Print the lines of the listing below verbatim from its first line through the line bearing "floor_box(4.52, -.10, .17, .11, 0, 'floor". Any pictures are to be omitted.

▼

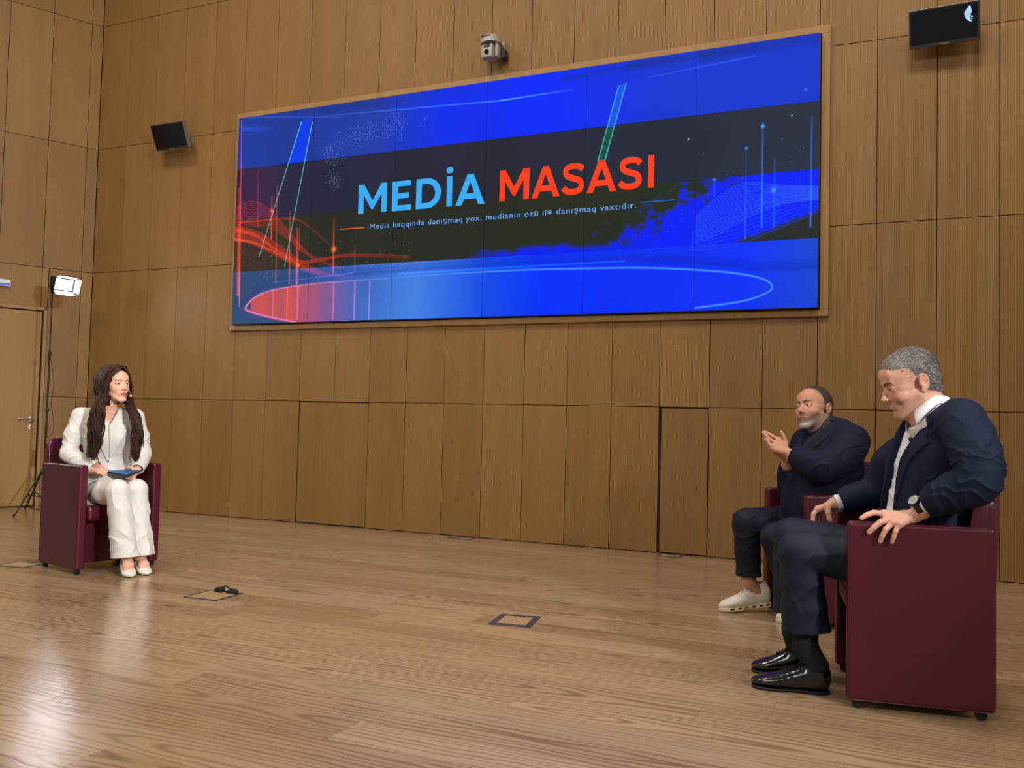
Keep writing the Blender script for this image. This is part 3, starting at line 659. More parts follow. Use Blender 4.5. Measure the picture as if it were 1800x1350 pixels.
floor_box(2.675, -.10, .225, .10, 0, 'dark floor box at the foot of the back wall under the video wall', .02)
floor_box(4.52, -.10, .17, .11, 0, 'floor box with thin rim by the open hatch in the back wall', .010)

# ------------------------------------------------------------------ armchairs
M_lea = mat('burgundy_leather', (76, 12, 34), .33, spec=.5, noise=(6, .18), bump=(260, .12, .0006), coat=.12)
M_seam = mat('burgundy_welt', (78, 14, 30), .4); M_cast = mat('caster_black', (16, 16, 17), .4)
CW, CD, CH_, CG = .5626, .4986, .686, .029
def rounded_panel(mb, lo, hi, r, M=None, seg=4): mb.box(lo, hi, r, seg, M)
def make_chair(label, loc, rz):
    root = empty('armchair', loc, rz); tag(root, label, 'armchair', 'burgundy leather armchairs on the stage')
    for s in (1, -1):
        mb = MB(); y0, y1 = sorted((s*CW/2, s*(CW/2-.062)))
        mb.box((-CD, y0, CG), (0, y1, CH_), .017, 4)
        a = mb.build('arm', M_lea, root, smooth=True, sharp=80)
        mb = MB()      # welt round the outer face
        yy = s*(CW/2-.006); xx = [-CD+.004, -.004]; zz = [CG+.004, CH_-.004]
        c_ = .014
        loop = [(xx[0], yy, zz[0]+c_), (xx[0], yy, zz[1]-c_), (xx[0]+c_, yy, zz[1]), (xx[1]-c_, yy, zz[1]), (xx[1], yy, zz[1]-c_), (xx[1], yy, zz[0]+c_), (xx[1]-c_, yy, zz[0]), (xx[0]+c_, yy, zz[0]), (xx[0], yy, zz[0]+c_)]
        mb.tube(loop, .0022, 6); mb.build('welt', M_seam, a, smooth=True)
    # seat cushion
    mb = MB(); mb.box((-.44, -.214, .325), (-.008, .214, .425), .030, 5); mb.build('seat', M_lea, root, smooth=True, sharp=80)
    mb = MB(); mb.box((-.43, -.21, .05), (-.11, .21, .345), .01, 2); mb.build('front_panel', M_lea, root, smooth=True, sharp=60)
    # curved back that wraps over the rear of both arms
    V = []; n = 22; prof = [(0, .40), (.004, .60), (-.018, .80), (-.030, .838), (-.052, .852), (-.076, .846), (-.094, .82), (-.098, .72), (-.080, .45), (-.07, .40)]
    for i in range(n+1):
        t = -1+2*i/n; y = t*(CW/2-.004); bow = .055*(abs(t)**3); ends = (1-abs(t)**16*.12)
        for px, pz in prof: V.append((-CD+.045+bow+px, y, .40+(pz-.40)*(1-.10*abs(t)**10)))
    k = len(prof); Fs = [(i*k+j, i*k+(j+1) % k, (i+1)*k+(j+1) % k, (i+1)*k+j) for i in range(n) for j in range(k)]
    Fs += [tuple(range(k))[::-1], tuple(n*k+j for j in range(k))]
    o = meshobj('backrest', V, Fs, M_lea, root, True); bv = o.modifiers.new('b', 'BEVEL'); bv.width = .01; bv.segments = 3; bv.angle_limit = math.radians(50); o.modifiers.new('ss', 'SUBSURF').render_levels = 1
    mb = MB(); mb.box((-CD+.03, -.2, CG+.03), (-CD+.06, .2, .45), .01, 2); mb.build('rear_panel', M_lea, root, smooth=True, sharp=60)
    for sx in (-.04, -CD+.045):
        for s in (1, -1):
            mb = MB(); y = s*(CW/2-.031)
            mb.cyl((sx, y-.012, .019), (sx, y+.012, .019), .019, n=16); mb.box((sx-.016, y-.016, .022), (sx+.016, y+.016, .036), .003, 1); mb.build('caster', M_cast, root, smooth=True)
    for ch_ in list(root.children):
        if ch_.name.split('.')[0] in ('arm', 'seat', 'front_panel', 'rear_panel'): ch_.modifiers.new('wn', 'WEIGHTED_NORMAL').weight = 80
    return root
CHP = {'A': (1.524, -2.734, math.radians(-13.2)), 'B': (5.950, -3.185, math.radians(188.2)), 'C': (5.592, -1.980, math.radians(210.6))}
make_chair('burgundy leather armchair at left under the woman in the white suit', (*CHP['A'][:2], 0), CHP['A'][2])
make_chair('burgundy leather armchair nearest the camera, under the grey-haired man with the watch', (*CHP['B'][:2], 0), CHP['B'][2])
make_chair('burgundy leather armchair under the bearded man clapping, behind the front armchair', (*CHP['C'][:2], 0), CHP['C'][2])
# ------------------------------------------------------------------ smooth solid modelling (signed distance fields -> one quad mesh)
ARR = np.array
def nrm(v): v = np.asarray(v, float); return v/(np.linalg.norm(v)+1e-12)
class Vox:
    def __init__(s, lo, hi, h):
        s.h = h; s.lo = np.array(lo, float); n = np.ceil((np.array(hi)-lo)/h).astype(int)+1
        s.a = np.full(n, .5, np.float32); s.ax = [(s.lo[i]+h*np.arange(n[i])).astype(np.float32) for i in range(3)]; s.o = np.zeros(3); s.A = np.eye(3); s.s = 1.0
    def copy(s):
        t = Vox.__new__(Vox); t.__dict__.update(s.__dict__); t.a = s.a.copy(); return t
    def frame(s, o=(0, 0, 0), A=None, sc=1.0): s.o = np.array(o, float); s.A = np.eye(3) if A is None else np.array(A, float); s.s = sc     # rows of A = local axes in world
    def W(s, p): return s.o+(np.asarray(p, float)*s.s) @ s.A
    def blk(s, lo, hi):
        sl = []
        for i in range(3):
            a = int(max(0, math.floor((lo[i]-s.lo[i])/s.h))); b = int(min(s.a.shape[i], math.ceil((hi[i]-s.lo[i])/s.h)+1)); sl.append(slice(a, max(a, b)))
        X = s.ax[0][sl[0]][:, None, None]; Y = s.ax[1][sl[1]][None, :, None]; Z = s.ax[2][sl[2]][None, None, :]
        return tuple(sl), X, Y, Z
    def put(s, sl, d, k, op):
        a = s.a[sl]
        if op == '+':
            if k > 0: h = np.clip(.5+.5*(a-d)/k, 0, 1); r = a+(d-a)*h-k*h*(1-h)
            else: r = np.minimum(a, d)
        elif op == '-':
            if k > 0: h = np.clip(.5-.5*(a+d)/k, 0, 1); r = a+(-d-a)*h+k*h*(1-h)
            else: r = np.maximum(a, -d)
        elif op == '&': r = np.maximum(a, d)
        s.a[sl] = r
    def ell(s, c, r, k=.01, op='+', rot=None):
        c = s.W(c); r = np.asarray(r, float)*s.s; A = s.A if rot is None else np.asarray(rot, float) @ s.A
        m = float(max(r))+k+2*s.h; sl, X, Y, Z = s.blk(c-m, c+m)
        X = X-c[0]; Y = Y-c[1]; Z = Z-c[2]; k0 = 0; k1 = 0
        for i in range(3):
            q = X*A[i][0]+Y*A[i][1]+Z*A[i][2]; k0 = k0+(q/r[i])**2; k1 = k1+(q/(r[i]**2))**2
        k0 = np.sqrt(k0); k1 = np.sqrt(k1)+1e-9; s.put(sl, (k0*(k0-1)/k1).astype(np.float32), k, op)
    def cap(s, a, b, ra, rb=None, k=.01, op='+', sq=None):
        a = s.W(a); b = s.W(b); ra = ra*s.s; rb = (ra if rb is None else rb*s.s); m = max(ra, rb)+k+2*s.h
        if sq: m = max(ra, rb)*max(1, sq[1])+k+2*s.h; dv = nrm(np.asarray(sq[0], float) @ s.A)
        sl, X, Y, Z = s.blk(np.minimum(a, b)-m, np.maximum(a, b)+m); d = b-a; l2 = d@d+1e-12
        X = X-a[0]; Y = Y-a[1]; Z = Z-a[2]; t = np.clip((X*d[0]+Y*d[1]+Z*d[2])/l2, 0, 1)
        X = X-t*d[0]; Y = Y-t*d[1]; Z = Z-t*d[2]
        if sq:
            g = (X*dv[0]+Y*dv[1]+Z*dv[2])*(1/sq[1]-1); X = X+g*dv[0]; Y = Y+g*dv[1]; Z = Z+g*dv[2]
        D = np.sqrt(X*X+Y*Y+Z*Z)-(ra+(rb-ra)*t)
        if sq: D = D*min(1, sq[1])
        s.put(sl, D.astype(np.float32), k, op)
    def chain(s, pts, k=.01, op='+', sub=0, sq=None):       # pts: (x,y,z,r)
        P = np.asarray(pts, float)
        if sub: P = tuft_spline(P, sub)
        for i in range(len(P)-1): s.cap(P[i][:3], P[i+1][:3], P[i][3], P[i+1][3], k, op, sq)
    def loft(s, nodes, lat, k=.02, op='+', ex=2.0, sub=0):     # nodes: (x,y,z, rl, rf): half-width along lat, half-depth across
        P = np.asarray(nodes, float)
        if sub: P = tuft_spline(P, sub)
        lat = nrm(np.asarray(lat, float) @ s.A)
        for i in range(len(P)-1):
            a = s.W(P[i][:3]); b = s.W(P[i+1][:3]); ra = P[i][3:]*s.s; rb = P[i+1][3:]*s.s; T = nrm(b-a); Ll = nrm(lat-T*(lat@T)); Fv = np.cross(T, Ll)
            m = max(ra.max(), rb.max())+k+2*s.h; sl, X, Y, Z = s.blk(np.minimum(a, b)-m, np.maximum(a, b)+m); d = b-a; l2 = d@d
            X = X-a[0]; Y = Y-a[1]; Z = Z-a[2]; t = np.clip((X*d[0]+Y*d[1]+Z*d[2])/l2, 0, 1)
            X = X-t*d[0]; Y = Y-t*d[1]; Z = Z-t*d[2]
            rl = ra[0]+(rb[0]-ra[0])*t; rf = ra[1]+(rb[1]-ra[1])*t; re = np.minimum(rl, rf)
            l = np.abs(X*Ll[0]+Y*Ll[1]+Z*Ll[2])/rl; f = np.abs(X*Fv[0]+Y*Fv[1]+Z*Fv[2])/rf; e = np.abs(X*T[0]+Y*T[1]+Z*T[2])/re
            q = (l**ex+f**ex+e**ex)**(1/ex); s.put(sl, ((q-1)*re).astype(np.float32), k, op)
    def box(s, c, r, rd=.005, k=0., op='+', rot=None):
        c = s.W(c); r = np.asarray(r, float)*s.s-rd; A = s.A if rot is None else np.asarray(rot, float) @ s.A
        m = np.linalg.norm(r)+rd+k+2*s.h; sl, X, Y, Z = s.blk(c-m, c+m); X = X-c[0]; Y = Y-c[1]; Z = Z-c[2]
        q = [np.abs(X*A[i][0]+Y*A[i][1]+Z*A[i][2])-r[i] for i in range(3)]
        d = np.sqrt(sum(np.maximum(v, 0)**2 for v in q))+np.minimum(np.maximum(np.maximum(q[0], q[1]), q[2]), 0)-rd
        s.put(sl, d.astype(np.float32), k, op)
    def local(s, sl=None):                 # local coordinates of (a block of) the grid in the current frame
        sl = sl or (slice(None),)*3
        X = s.ax[0][sl[0]][:, None, None]-s.o[0]; Y = s.ax[1][sl[1]][None, :, None]-s.o[1]; Z = s.ax[2][sl[2]][None, None, :]-s.o[2]
        return [(X*s.A[i][0]+Y*s.A[i][1]+Z*s.A[i][2])/s.s for i in range(3)]
    def plane(s, p, n, op='&', k=0):       # keep the side n points away from
        p = s.W(p); n = nrm(np.asarray(n, float) @ s.A)
        X = s.ax[0][:, None, None]; Y = s.ax[1][None, :, None]; Z = s.ax[2][None, None, :]
        d = ((X-p[0])*n[0]+(Y-p[1])*n[1]+(Z-p[2])*n[2]).astype(np.float32); s.put((slice(None),)*3, d, k, op)
    def wrinkle(s, zones, seed=0):         # zones: (point, radius, axis, amp, freq) : creases running across `axis`
        r = np.random.RandomState(seed)
        for (p, R, ax, amp, fr) in zones:
            p = s.W(p); R = R*s.s; sl, X, Y, Z = s.blk(p-R, p+R); X = X-p[0]; Y = Y-p[1]; Z = Z-p[2]; ax = nrm(ax)
            w_ = np.clip(1-(X*X+Y*Y+Z*Z)/R**2, 0, 1)**1.5
            u = X*ax[0]+Y*ax[1]+Z*ax[2]; q = 0
            for _ in range(3):
                k_ = r.normal(size=3)*fr*.25; q = q+np.sin(X*k_[0]+Y*k_[1]+Z*k_[2]+r.rand()*6.3)*.75
            rd = 1-np.abs(np.sin(u*fr*.5+q)); rd = rd*rd
            s.a[sl] -= (amp*w_*(rd-.35)).astype(np.float32)
    def ripple(s, amp, fr, seed=0):        # gentle unevenness everywhere near the surface
        r = np.random.RandomState(seed); X = s.ax[0][:, None, None]; Y = s.ax[1][None, :, None]; Z = s.ax[2][None, None, :]; q = 0
        for _ in range(5):
            k_ = r.normal(size=3)*fr; q = q+np.sin(X*k_[0]+Y*k_[1]+Z*k_[2]+r.rand()*6.3)
        s.a -= (amp*q/3).astype(np.float32)
    def mesh(s, relax=1):
        a = s.a; neg = a < 0
        n = neg.shape; c = np.zeros(tuple(k-1 for k in n), np.uint8)
        for i in (0, 1):
            for j in (0, 1):
                for k in (0, 1): c += neg[i:n[0]-1+i, j:n[1]-1+j, k:n[2]-1+k]
        I = np.argwhere((c > 0) & (c < 8)); idm = np.full(c.shape, -1, np.int32); idm[I[:, 0], I[:, 1], I[:, 2]] = np.arange(len(I))
        acc = np.zeros((len(I), 3)); cnt = np.zeros(len(I)); co = [(i, j, k) for i in (0, 1) for j in (0, 1) for k in (0, 1)]
        val = {q: a[I[:, 0]+q[0], I[:, 1]+q[1], I[:, 2]+q[2]].astype(float) for q in co}
        for q in co:
            for ax in range(3):
                if q[ax] == 0:
                    p = list(q); p[ax] = 1; v0 = val[q]; v1 = val[tuple(p)]; m = (v0 < 0) != (v1 < 0); t = np.where(m, v0/(v0-v1+1e-20), 0)
                    pt = np.tile(np.array(q, float), (len(I), 1)); pt[:, ax] += t; acc += pt*m[:, None]; cnt += m
        V = (I+acc/cnt[:, None])*s.h+s.lo; F = []
        for ax in range(3):
            o1, o2 = [(1, 2), (2, 0), (0, 1)][ax]
            sl0 = [slice(None)]*3; sl1 = [slice(None)]*3; sl0[ax] = slice(0, -1); sl1[ax] = slice(1, None)
            e = neg[tuple(sl0)] != neg[tuple(sl1)]; E = np.argwhere(e); E = E[(E[:, o1] > 0) & (E[:, o2] > 0) & (E[:, o1] < n[o1]-1) & (E[:, o2] < n[o2]-1)]
            fl = neg[tuple(sl0)][E[:, 0], E[:, 1], E[:, 2]]
            g = []
            for d1, d2 in ((0, 0), (1, 0), (1, 1), (0, 1)):
                Q = E.copy(); Q[:, o1] -= 1-d1; Q[:, o2] -= 1-d2; g.append(idm[Q[:, 0], Q[:, 1], Q[:, 2]])
            g = np.stack(g, 1); g[~fl] = g[~fl][:, ::-1]; F.append(g[(g >= 0).all(1)])
        F = np.concatenate(F)
        for _ in range(relax):            # light relaxation
            S = np.zeros_like(V); C = np.zeros(len(V))
            for i in range(4):
                np.add.at(S, F[:, i], V[F[:, (i+1) % 4]]+V[F[:, (i+3) % 4]]); np.add.at(C, F[:, i], 2)
            V = V+.5*(S/C[:, None]-V)
        return V, F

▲

## Output
Keep writing the Blender script for this image. This is part 3, starting at line 659. More parts follow. Use Blender 4.5. Measure the picture as if it were 1800x1350 pixels.
floor_box(2.675, -.10, .225, .10, 0, 'dark floor box at the foot of the back wall under the video wall', .02)
floor_box(4.52, -.10, .17, .11, 0, 'floor box with thin rim by the open hatch in the back wall', .010)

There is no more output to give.